6) Foreign Direct Investment This can bring not only funds but much needed technology and management skills to kick-start our industries. We are looking at how to attract more of it.

A strong economy is important. That's why it's important to have a plan of action about how to get it, and how to keep it.

I can speak about the importance of a strong economy from personal experience. I have been lucky enough to have lived in and represented the far South over the last 11 years. In Southland, there was very little economic progress for a long time. Farmers had years of low returns. Companies left, jobs were lost, communities slowly shut down.

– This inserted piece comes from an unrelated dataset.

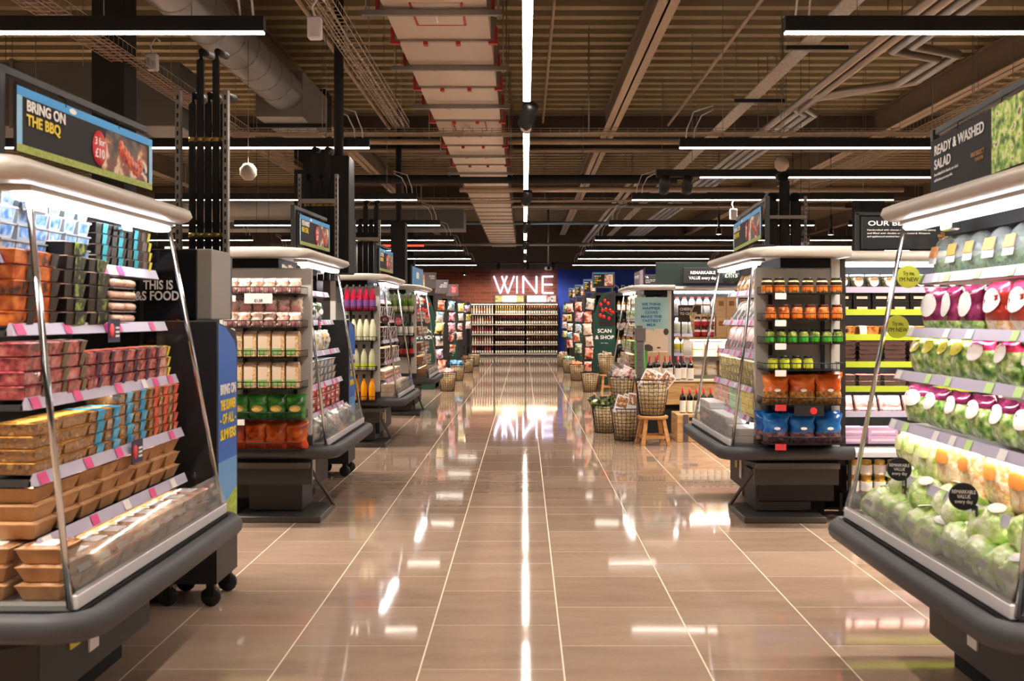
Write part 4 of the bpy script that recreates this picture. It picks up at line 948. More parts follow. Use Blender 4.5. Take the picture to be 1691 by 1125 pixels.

I learned a poorly performing economy is bad for everyone. It grinds down their confidence and aspiration, their capacity for a vision. That's changed because of high farm prices. Everyone is better off. Even older people who only get inflation adjustments to their low incomes. They feel more secure; they see their families with confidence. Where people I know felt all their efforts didn't add up to much, now see they have made a platform for new opportunities, more progress in their community and see jobs that their own children might take, rather than leave.

My community has been poor and now it's getting rich and getting rich is better. We're a more cohesive community with hope for a better future. To those without that hope, a strong economy offers much more than welfare and Government grants.

Right now New Zealand is sleeping off the political, economic and social turmoil of the 90s. Helen Clark is the night nurse making sure no-one stirs too much.

We have a unique national character in our economy, our people and our way of life. National wants to build on the unique strengths of New Zealanders. I want to restore New Zealand's international reputation as a dynamic and progressive people, and I want to build a new reputation for beating the odds. To achieve that we must look forward, not back, devote our energies to creating the New Zealand of the next 10 years rather than recreating the last ten.

I ask for your support for our long-term plans for New Zealand and our shorter-term need to win an election so we can get started.